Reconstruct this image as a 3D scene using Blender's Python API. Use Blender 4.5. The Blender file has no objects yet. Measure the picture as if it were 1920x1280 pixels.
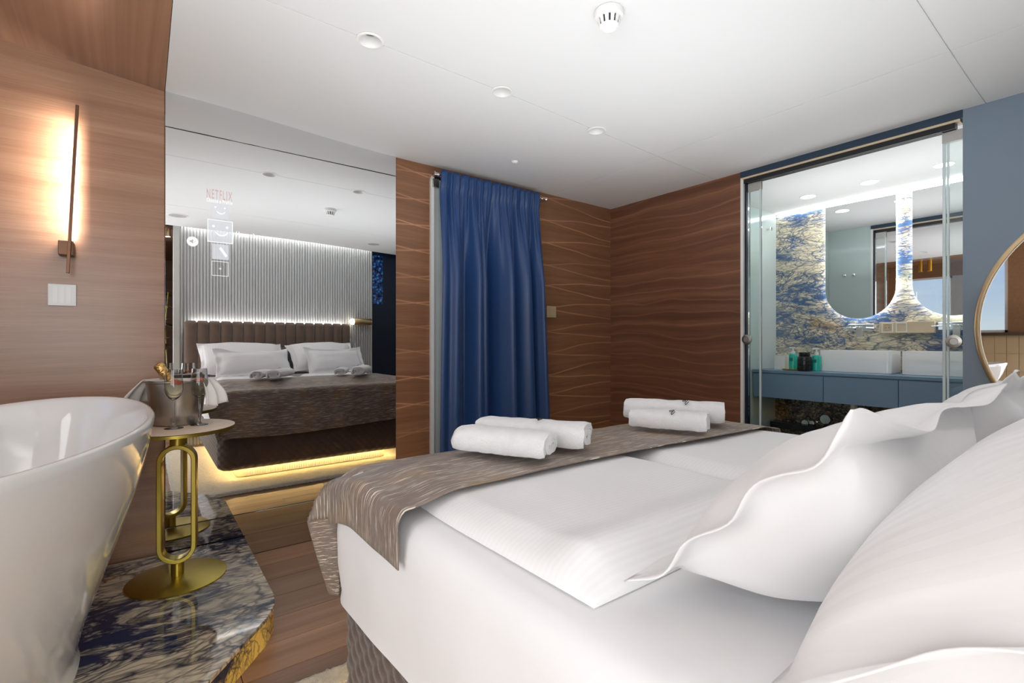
import bpy, bmesh, math, random
from mathutils import Vector, Matrix, noise
from math import sin, cos, pi, sqrt, atan2, radians
random.seed(7)
C = bpy.context.scene.collection
sc = bpy.context.scene
H = 1.12                      # eye height
FX, FY = 0.603, 0.798         # view direction on the floor
F = 914.0
# ------------------------------------------------------------------ camera
cd = bpy.data.cameras.new('camera'); cam = bpy.data.objects.new('camera', cd); C.objects.link(cam)
cd.sensor_width = 36; cd.lens = F/1920*36; cd.clip_start = 0.02
cam.location = (0, 0, H); cam.rotation_euler = (pi/2, 0, -atan2(FX, FY))
sc.camera = cam
# ------------------------------------------------------------------ world
w = bpy.data.worlds.new('sky'); sc.world = w; w.use_nodes = True
nt = w.node_tree; nt.nodes.clear()
wo = nt.nodes.new('ShaderNodeOutputWorld'); bg = nt.nodes.new('ShaderNodeBackground')
tc = nt.nodes.new('ShaderNodeTexCoord'); sp = nt.nodes.new('ShaderNodeSeparateXYZ')
cr = nt.nodes.new('ShaderNodeValToRGB')
cr.color_ramp.elements[0].position = 0.0; cr.color_ramp.elements[0].color = (.80, .88, .97, 1)
cr.color_ramp.elements[1].position = 0.22; cr.color_ramp.elements[1].color = (.20, .40, .88, 1)
nz = nt.nodes.new('ShaderNodeTexNoise'); nz.inputs['Scale'].default_value = 2.2; nz.inputs['Detail'].default_value = 5
mp = nt.nodes.new('ShaderNodeMapping'); mp.inputs['Scale'].default_value = (1, 1, 7)
cr2 = nt.nodes.new('ShaderNodeValToRGB'); cr2.color_ramp.elements[0].position = .48; cr2.color_ramp.elements[1].position = .75
mx = nt.nodes.new('ShaderNodeMix'); mx.data_type = 'RGBA'; mx.inputs[7].default_value = (.85, .9, .97, 1)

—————

Do this
Copy each line above precisely, dropping the pictures.

Written reply
Reconstruct this image as a 3D scene using Blender's Python API. Use Blender 4.5. The Blender file has no objects yet. Measure the picture as if it were 1920x1280 pixels.
import bpy, bmesh, math, random
from mathutils import Vector, Matrix, noise
from math import sin, cos, pi, sqrt, atan2, radians
random.seed(7)
C = bpy.context.scene.collection
sc = bpy.context.scene
H = 1.12                      # eye height
FX, FY = 0.603, 0.798         # view direction on the floor
F = 914.0
# ------------------------------------------------------------------ camera
cd = bpy.data.cameras.new('camera'); cam = bpy.data.objects.new('camera', cd); C.objects.link(cam)
cd.sensor_width = 36; cd.lens = F/1920*36; cd.clip_start = 0.02
cam.location = (0, 0, H); cam.rotation_euler = (pi/2, 0, -atan2(FX, FY))
sc.camera = cam
# ------------------------------------------------------------------ world
w = bpy.data.worlds.new('sky'); sc.world = w; w.use_nodes = True
nt = w.node_tree; nt.nodes.clear()
wo = nt.nodes.new('ShaderNodeOutputWorld'); bg = nt.nodes.new('ShaderNodeBackground')
tc = nt.nodes.new('ShaderNodeTexCoord'); sp = nt.nodes.new('ShaderNodeSeparateXYZ')
cr = nt.nodes.new('ShaderNodeValToRGB')
cr.color_ramp.elements[0].position = 0.0; cr.color_ramp.elements[0].color = (.80, .88, .97, 1)
cr.color_ramp.elements[1].position = 0.22; cr.color_ramp.elements[1].color = (.20, .40, .88, 1)
nz = nt.nodes.new('ShaderNodeTexNoise'); nz.inputs['Scale'].default_value = 2.2; nz.inputs['Detail'].default_value = 5
mp = nt.nodes.new('ShaderNodeMapping'); mp.inputs['Scale'].default_value = (1, 1, 7)
cr2 = nt.nodes.new('ShaderNodeValToRGB'); cr2.color_ramp.elements[0].position = .48; cr2.color_ramp.elements[1].position = .75
mx = nt.nodes.new('ShaderNodeMix'); mx.data_type = 'RGBA'; mx.inputs[7].default_value = (.85, .9, .97, 1)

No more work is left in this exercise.